John Elvis Harlin, II, 1935-1966

Publication Year: 1967.

JOHN ELVIS HARLIN, II

1935-1966

When John Harlin fell to his death from the Eiger on March 22, 1966, the world of mountaineering, both American and international, lost one of its brightest stars. In the not quite thirty-one years of his life he had forged a career that was unique in ambition and achievement.

The drama of his death was heightened by its locale, for he had become as identified with the Eiger as Whymper with the Matterhorn or Mallory with Everest. Bewitched since boyhood by its famous and infamous north face, he first reconnoitered it in 1954, as a college sophomore of nineteen. In 1962, after several attempts, he became the first—and still the only American to scale it. Finally in 1966, following many more reconnaissances and attempts, he was the prime mover of the now celebrated "Eiger Direct": the first successful climb of the wall straight up from base to summit.

His partners in this were fellow-American Layton Kor and Scotsman Dougal Haston, with Englishmen Chris Bonington and Don Whillans in support. On the face at the same time was an eight-man German party, and after more than a month of struggle the two teams, joining forces, made their bid for the top. It was at this point that a fixed rope broke while John was ascending alone, to rejoin the others, and he fell four thousand feet to the foot of the mountain. Three days later, Haston and four of the Germans reached its summit and named the Eiger direttisima "The John Harlin Route.”

Besides his Eiger ventures, John made many other notable Alpine climbs, most of them first ascents of the "direct” variety. In 1963, with Gary Hemming, Tom Frost and Stewart Fulton, he scaled the south face of the Aiguille du Fou; in 1965, with Royal Robbins, the west face of the Dru. From 1960 on, scarcely a season, summer or winter, went by in which he was not on several climbs of the greatest difficulty in various areas of the Alps. On many he was successful, and on all he was the planner, organizer and driving force.
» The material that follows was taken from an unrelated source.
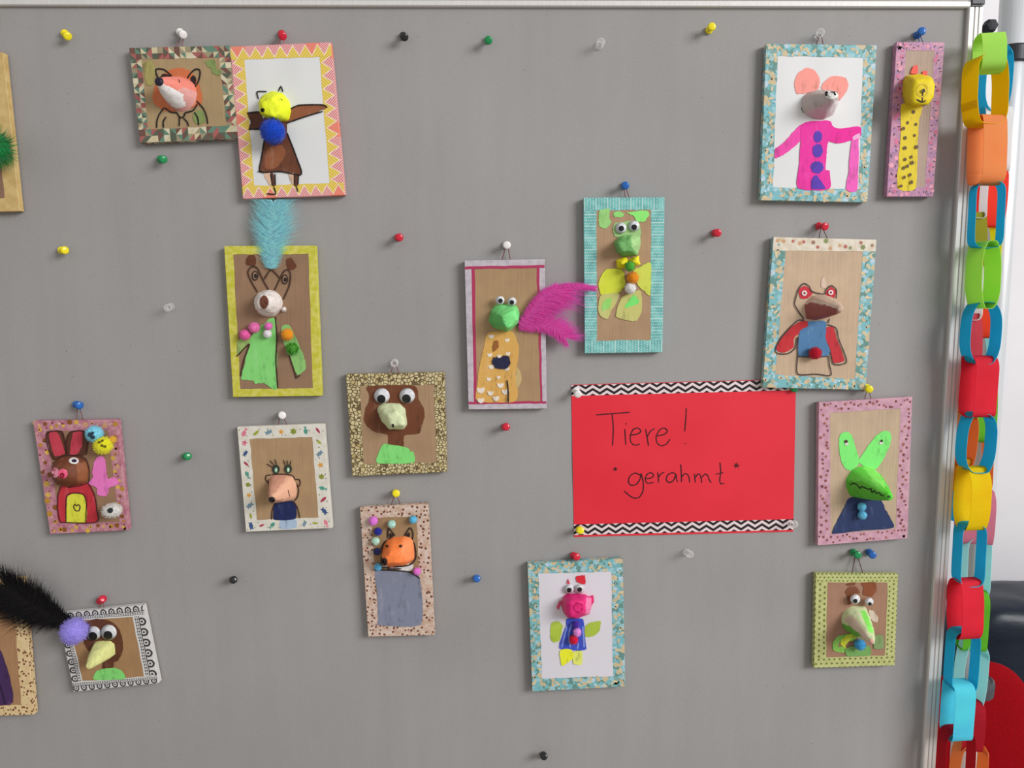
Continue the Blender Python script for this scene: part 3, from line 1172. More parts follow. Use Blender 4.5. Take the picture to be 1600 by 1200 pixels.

In Europe, where he lived the last six years of his life, he was accepted as one of the inner circle of top mountaineers. In America, where few climbers knew him personally but all knew his name, he was well on his way to becoming a legend. An exponent of the ultimate extreme in climbing, a man who, in his own words, chose to "live on the brink,” he was bound to be—and was—a controversial figure. But there are none who deny that he was a mountaineer of the very first rank.

Less known, perhaps, than his climbing feats are the rich fullness and variety of the rest of his life. Graduating from Stanford (where he had been the unlikely combination of fine arts major and football player), he seriously considered a career as a dress designer, but instead veered in a totally different direction and joined the United States Air Force. For upward of five years he was a pilot of jet fighter-bombers, first in this country, then in Germany, and at the time of his death was a captain in the Air Force Reserve.

During his flying days he climbed whenever and wherever he could, and when he left active service in 1963 he settled in the town of Leysin in French Switzerland, in the very heart of his beloved Alps. Here he became director of athletics at the Leysin American School and also founded his own International School of Modern Mountaineering. On the side, he devoted much time to writing, which he hoped eventually to make his basic profession, and to planning climbing and exploratory trips to many parts of the world. Almost incredibly, in the midst of all the rest, he was also a married and family man of, by now, ten years’ standing. Besides his parents, he is survived by his widow Marilyn, his son Johnny and his daughter Andrea.

In a world in which we hear much about the search for security, John Harlin’s search was for an opposite pole. Bursting with strength and energy, dream and desire, he deliberately strove to expand his life to its farthest possible boundaries; and while there were few who could follow him—or wanted to—there were also few who did not recognize that here was a man touched with greatness.

"John was outsize, a little larger than life,” one of his old friends has said. And so too, in its way, was his death.